Which of the following statement is correct for the function $$g(\alpha)$$ for $$\alpha \in R$$ such that $$g(\alpha) = \int_{\frac{\pi}{6}}^{\frac{\pi}{3}} \frac{\sin^\alpha x}{\cos^\alpha x + \sin^\alpha x} dx$$:

We need to analyze $$g(\alpha) = \int_{\pi/6}^{\pi/3} \frac{\sin^\alpha x}{\cos^\alpha x + \sin^\alpha x}\, dx$$.

Using the substitution $$x = \frac{\pi}{2} - t$$, so $$dx = -dt$$. When $$x = \pi/6$$, $$t = \pi/3$$ and when $$x = \pi/3$$, $$t = \pi/6$$.

$$g(\alpha) = \int_{\pi/3}^{\pi/6} \frac{\sin^\alpha(\pi/2 - t)}{\cos^\alpha(\pi/2 - t) + \sin^\alpha(\pi/2 - t)} (-dt) = \int_{\pi/6}^{\pi/3} \frac{\cos^\alpha t}{\sin^\alpha t + \cos^\alpha t}\, dt$$

Adding this to the original: $$2g(\alpha) = \int_{\pi/6}^{\pi/3} \frac{\sin^\alpha x + \cos^\alpha x}{\cos^\alpha x + \sin^\alpha x}\, dx = \int_{\pi/6}^{\pi/3} 1\, dx = \frac{\pi}{3} - \frac{\pi}{6} = \frac{\pi}{6}$$.
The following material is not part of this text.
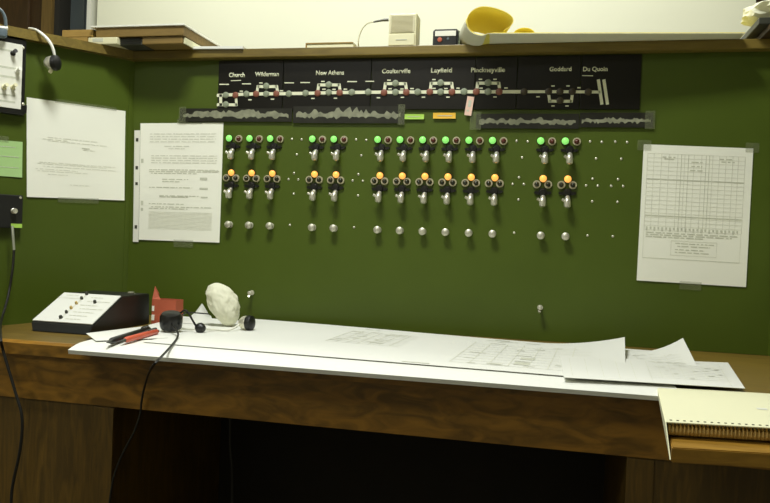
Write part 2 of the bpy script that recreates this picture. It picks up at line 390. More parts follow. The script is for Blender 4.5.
for s, a, b, y in (('Church', 229, 244.8, 76.6), ('Wilderman', 255, 279, 75.8), ('New Athens', 316, 344, 74.4), ('Coulterville', 382, 410.5, 72.8), ('Layfield', 431, 452, 72), ('Pinckneyville', 471, 505, 71.6), ('Goddard', 549.5, 571.5, 70.6), ('Du Quoin', 583, 607.5, 70.6)):
    p = PX(a, y, D1); q = PX(b, y, D1)
    text_mesh(s, FACE, p[0], q[0], (p[1]+q[1])/2-.001, .0105 if a < 500 else .0095, D1, 'station_name', 'track_white', dg_, bold=.028)
def round_lamp(m, r=.0068):
    bm = B(); lathe(bm, (0, 0, 0), (0, -1, 0), [(r*1.12, 0), (r*1.12, .0012), (r*.9, .0016), (r*.85, .0024), (0, .0034)], 18)
    return bm
protos = {}
for kind, xs in (('grey', ((226, 95.2), (226, 104.6), (246.6, 94.1), (266.4, 94.1), (266.4, 86.2), (289, 93.9), (305.8, 93.3), (328.9, 92.6), (328.9, 84.8), (351.9, 92.4), (368.3, 92.2), (395.6, 92.4), (395.6, 83.4), (417.9, 92.1), (440.7, 92.1), (440.7, 83), (464.1, 91.8), (488.1, 91.8), (488.1, 82.8))),
                 ('red', ((235.7, 95.2), (256.3, 94.1), (276.5, 93.8), (317.8, 93.3), (339.8, 92.9), (384.2, 92.7), (406.5, 92.4), (429.9, 92.1), (452, 92.1), (476.4, 91.8), (499.2, 91.8))),
                 ('dim', ((524.1, 91.8), (548.6, 91.7), (560, 91.7), (560, 100.7), (572.2, 91.7), (588.2, 92)))):
    for x, y in xs:
        p = FACE(*PX(x, y, D1), D1+.0008)
        if kind not in protos:
            t = round_lamp(kind)
            for v in t.verts: v.co += p
            protos[kind] = obj('track_lamp', t, 'lamp_'+kind, dg_, True)
            protos[kind]['label'] = {'grey': 'pale grey track lamp', 'red': 'dull red track lamp', 'dim': 'dim dark track lamp'}[kind]
            o0 = p; protos[kind+'p'] = p
        else: copy_tree(protos[kind], dg_, p - protos[kind+'p'])

# ------------------------------------------------------------------ lamps, levers, buttons on the board
GX, PIT = -.4656, .0514; ZG, ZA, ZK = .4294, .3486, .2263
ACTIVE = [0, 1, 2, 4, 5, 7, 8, 9, 10, 11, 12, 14, 15]; EMPTY = [3, 6, 13, 16, 17]
def lamp_proto(p, bezel, lens, label, r=.0072, rb=.0086):
    bm = B(); lathe(bm, p, (0, -1, 0), [(rb, 0), (rb, .0035), (rb*.94, .0045), (rb*.70, .0045), (rb*.68, .0025)], 20)
    o = obj('indicator_lamp', bm, bezel, board, True); o['label'] = label
    bm = B(); lathe(bm, V(p)+V((0, -.0025, 0)), (0, -1, 0), [(r*.95, 0), (r*.95, .003), (r*.8, .0056), (r*.45, .0074), (0, .008)], 18)
    obj('lens', bm, lens, o, True); return o
def lever_proto(p):
    p = V(p); bm = B()
    lathe(bm, p, (0, -1, 0), [(.0078, 0), (.0078, .006), (.0065, .0075), (0, .0078)], 20)
    # flat black index plate spreading left and right with narrowing tips
    pts = [(-.0190, .0008), (-.015, .0030), (-.0095, .0020), (-.0075, .0066), (-.003, .0098), (.003, .0098), (.0075, .0066), (.0095, .0020), (.015, .0030), (.0190, .0008), (.0165, -.0026), (.010, -.0042), (-.010, -.0042), (-.0165, -.0026)]
    fpoly(bm, lambda a, b, d: p + V((a, -d, b)), pts, .0004, .0042)
    o = obj('lever_switch', bm, 'black_plastic', board, True)
    bm = B(); a = p + V((.001, -.006, -.0095))
    tube(bm, [a, a+V((0, -.006, -.004)), a+V((0, -.0095, -.008)), a+V((0, -.010, -.013)), a+V((0, -.010, -.0175))], lambda f: .0052+.0022*min(1, f*1.6), 16)
    lathe(bm, a+V((0, -.010, -.0170)), (0, 0, -1), [(.0074, 0), (.0068, .003), (.0040, .0052), (0, .0058)], 16)
    tube(bm, [a+V((-.003, -.010, -.010)), a+V((-.0085, -.011, -.0065)), a+V((-.0115, -.0112, -.0046))], .0031, 10)
    obj('lever', bm, 'chrome', o, True); return o
def button_proto(p):
    bm = B(); lathe(bm, p, (0, -1, 0), [(.0075, 0), (.0075, .002), (.0045, .003), (.0045, .008)], 20)
    o = obj('push_button', bm, 'nickel', board, True)
    bm = B(); lathe(bm, V(p)+V((0, -.008, 0)), (0, -1, 0), [(.0048, 0), (.0080, .001), (.0087, .004), (.0078, .0072), (.0046, .009), (0, .0096)], 20)
    obj('button_cap', bm, 'nickel', o, True); return o
LZ1 = PX(440, 148.6, .004)[1]; LZ2 = PX(440, 190.2, .004)[1]; ZP = ZA - .0125
XL1 = .0095; XA = .0085
proto = {}
def put(kind, p, make):
    p = V(p)
    if kind not in proto: proto[kind] = (make(p), p)
    else: copy_tree(proto[kind][0], board, p - proto[kind][1])
for i in ACTIVE:
    x = GX + PIT*i
    put('g', (x, 0, ZG), lambda p: lamp_proto(p, 'lens_dark', 'lens_green', 'lit green lamp', .0080, .0084))
    put('r', (x+.0238, 0, ZG-.0008), lambda p: lamp_proto(p, 'bezel_metal', 'lens_red', 'unlit red lamp', .0056, .0086))
    put('l', (x+XL1, 0, LZ1), lever_proto)
    put('a', (x+XA, 0, ZA), lambda p: lamp_proto(p, 'lens_red', 'lens_amber', 'lit amber lamp', .0080, .0084))
    put('d', (x-.0045, 0, ZP), lambda p: lamp_proto(p, 'bezel_metal', 'lens_dark', 'unlit dark lamp', .0052, .0086))
    put('d', (x+.0195, 0, ZP), None)
    put('l', (x+XL1-.001, 0, LZ2), None)
    put('k', (x+.0085, 0, ZK), button_proto)
def screw_proto(p):
    bm = B(); lathe(bm, p, (0, -1, 0), [(.0027, 0), (.0027, .0006), (.0019, .0014), (0, .0018)], 12); return obj('blanking_screw', bm, 'nickel', board, True)
for i in EMPTY:
    x = GX + PIT*i
    for dx, z in ((0, ZG), (.0238, ZG-.0008), (XL1+.004, LZ1-.017), (XA, ZA+.002), (-.0045, ZP), (.0195, ZP), (XL1, LZ2-.016), (.003, ZK+.004)):
        put('s', (x+dx, 0, z), screw_proto)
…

Therefore $$g(\alpha) = \frac{\pi}{12}$$ for all values of $$\alpha$$.

Since $$g(\alpha)$$ is constant (equal to $$\frac{\pi}{12}$$), it is an even function (a constant function satisfies $$g(\alpha) = g(-\alpha)$$).

This matches Option D: $$g(\alpha)$$ is an even function.